UK fishers in line for compensation following government decision to restrict pollock catch

Small boats in Dorset, U.K.
Small boats in Dorset, U.K. | Photo courtesy of Starsphinx/Shutterstock
2 Min

U.K. fishers most impacted by new zero-catch restrictions on pollock could be compensated under a new scheme announced by U.K. Environment Secretary Steve Barclay.

The move follows government engagement with industry to best determine how to support the sector after making its decision to only allow pollock to be caught as bycatch.

“I fully recognize the impact that the bycatch-only advice has had on pollock fishers in Southwest [England] and have, therefore, acted to provide support to those most affected,” Barclay said in a statement. “The compensation scheme will support these hardworking fishers and provide them with an opportunity to move away from a reliance on the pollock fishery as we work to further support the recovery of the stock.”

According to the U.K. Department for Environment, Food, and Rural Affairs (Defra), the scheme will see around 50 vessel owners, who can no longer target pollock in 2024, forcing some to cease operations and lose all or some of their income, directly compensated for half their income lost due to the bycatch-only pollock fishery. Defra said the move is part of U.K. government’s work to back British fishers, with a modern and resilient industry underpinned by sustainable fish stocks and a healthy marine environment.

Those who were reliant on pollock for at least 30 percent of their 2023 income – mostly 10-meter-and-under inshore vessels using handlines – will receive compensation equal to 50 percent of the total value of pollock landings they made in 2023 in Western Waters (Area 7). Incomes will be verified using landings data held by the Marine Management Organization.

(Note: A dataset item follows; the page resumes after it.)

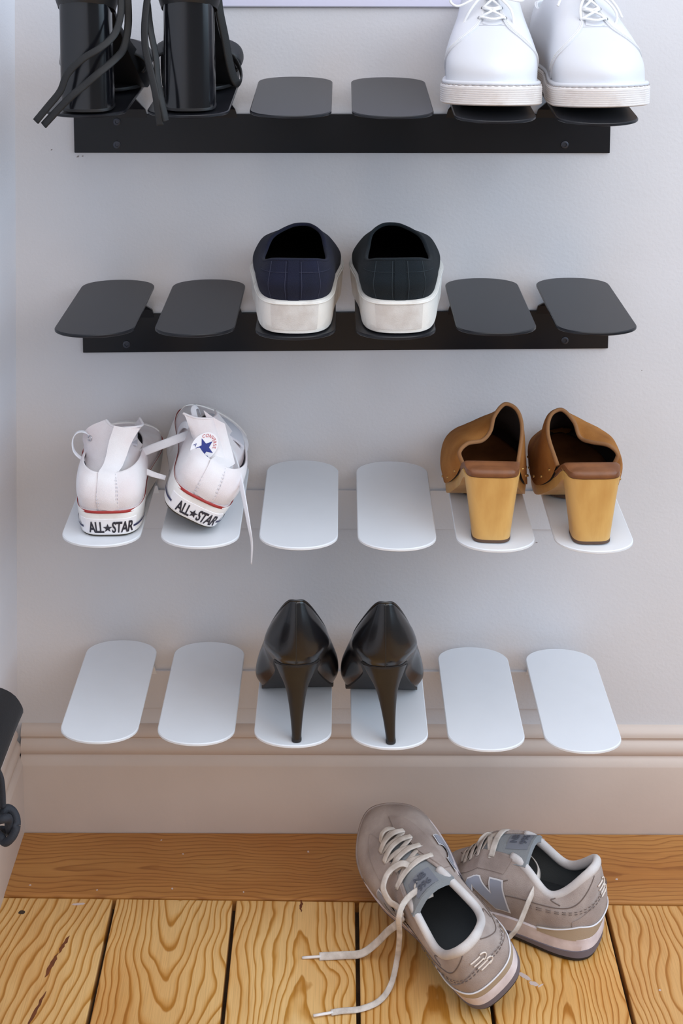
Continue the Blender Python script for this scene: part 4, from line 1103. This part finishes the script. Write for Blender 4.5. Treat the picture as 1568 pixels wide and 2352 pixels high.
def make_block_heel(s, x, y, z, yaw, ties, straps, label):
    root = place('block_heel_shoe', x, y, z, yaw, 1.75)
    H = 0.1150
    secs = []
    for zz, w, d in ((0.0030, 0.0500, 0.0430), (0.0040, 0.0504, 0.0434), (0.03, 0.0500, 0.0430), (0.06, 0.0492, 0.0424), (0.09, 0.0486, 0.0420), (H - 0.004, 0.0484, 0.0420), (H, 0.0484, 0.0420)):
        ring = []
        for k in range(48):
            an = 2 * pi * k / 48 - pi / 2; ca, sa = cos(an), sin(an)
            yy = d / 2 + d / 2 * (math.copysign(abs(sa) ** 0.75, sa) if sa < 0 else math.copysign(abs(sa) ** 0.45, sa))
            ring.append(Vector((w / 2 * math.copysign(abs(ca) ** 0.72, ca), yy, zz - (0.018 * max(sa, 0) if zz > 0.1 else 0))))
        secs.append(ring)
    h = solid_rows('block_heel', secs, M_LACQ, root, 50)
    tip = [[Vector((p.x * k, 0.021 + (p.y - 0.021) * k, zz)) for p in secs[0]] for k, zz in ((1.0, 0.0032), (1.006, 0.0026), (1.006, 0.0005), (0.97, 0.0))]
    solid_rows('heel_tip', tip, M_BSOLE, h, 40)
    # foot bed sloping from the heel to the platform
    nu = 96
    lat = [(0.0205, 0.0040, H), (0.0235, 0.0250, H - 0.003), (0.0270, 0.0680, 0.0720), (0.0400, 0.1250, 0.0300), (0.0360, 0.1760, 0.0250)]
    base = sym(lat, (0, 0.0000, H), (0, 0.2060, 0.0270))
    def lay(f): return spline(mirror([[f(p) for p in base]], s)[0], nu, True)
    def bot(p):
        t = p[1]
        zb = p[2] - 0.006 if t < 0.05 else (p[2] - 0.008 if t < 0.1 else 0.0025)
        return (p[0] * 0.97, p[1], zb)
    sole = solid_rows('platform_sole', [lay(bot), lay(lambda p: (p[0], p[1], (p[2] + bot(p)[2]) / 2)), lay(lambda p: p), lay(lambda p: (p[0] * 0.9, p[1], p[2] + 0.0008))], M_BSOLE, root, 45)
    def outs(k, zz): return [Vector((0.037 * k * math.copysign(abs(cos(t)) ** 0.9, cos(t)), 0.150 + k * 0.050 * sin(t), zz)) for t in [2 * pi * i / 40 for i in range(40)]]
    solid_rows('outsole', [outs(1.0, 0.004), outs(1.01, 0.0030), outs(1.0, 0.0006), outs(0.97, 0.0)], M_BSOLE, root, 45)
    # heel cup above the block
    c0 = sym([(0.0255, 0.0000, H + 0.001), (0.0310, 0.0260, H - 0.002), (0.0300, 0.0500, 0.0900), (0.0290, 0.0560, 0.0860), (0.0270, 0.0580, 0.0850)], (0, -0.0060, H + 0.001), (0, 0.0580, 0.0860))
    rr = []
    for k, (dz, w, dy) in enumerate(((-0.007, 0.97, 0.001), (0.003, 1.08, -0.003), (0.014, 1.16, -0.004), (0.030, 1.10, -0.002), (0.050, 0.95, 0.002), (0.064, 0.86, 0.004))):
        ring = []
        for i in range(25):
            a = -0.62 * pi + 1.24 * pi * i / 24
            ring.append(Vector((0.0265 * w * sin(a), 0.028 + dy * cos(a) - 0.032 * cos(a), H + dz - 0.012 * (1 - cos(a)) - (0.010 * (1 - cos(a)) if k > 3 else 0))))
        rr.append(ring)
    cols = [spline([r[i] for r in rr], 20) for i in range(25)]
    sheet('heel_cup', [[cols[i][j] for i in range(25)] for j in range(20)], 0.0028, M_BLEATHER, root)
    inv = Matrix.LocRotScale(root.location, root.rotation_euler, None).inverted()
    for nm, pts, w, upv in straps:
        sweep(nm, spline([Vector(p) for p in pts], 50), w, 0.0026, M_BLEATHER, root, 8, up=upv, power=4.0)
    for pts, w, upv in ties:
        sweep('ankle_tie', [inv @ p for p in spline(pts, 70)], w, 0.0022, M_BSUEDE, root, 8, up=inv.to_3x3() @ Vector(upv), power=3.5)
    return tag(root, label, 'shoe', 'tall black block heels')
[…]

The affected fishermen have had their applications fast-tracked for a share of GBP 6 million (USD 7.5 million, EUR 7 million) in grant funding available through the Fisheries and Seafood Scheme. Separately, they were also offered the opportunity to be paid for their participation in a new scientific study which will aim to understand more about the stock structure of pollock and sell the pollock that they catch as part of the study.

In June 2023, the International Council for the Exploration of the Seas (ICES) advised the 2024 total allowable catch (TAC) for pollock in Western waters should be set at zero to ensure the long-term sustainability of the stock. In annual negotiations with the European Union, the United Kingdom secured a bycatch TAC for this stock of around 200 metric tons (MT).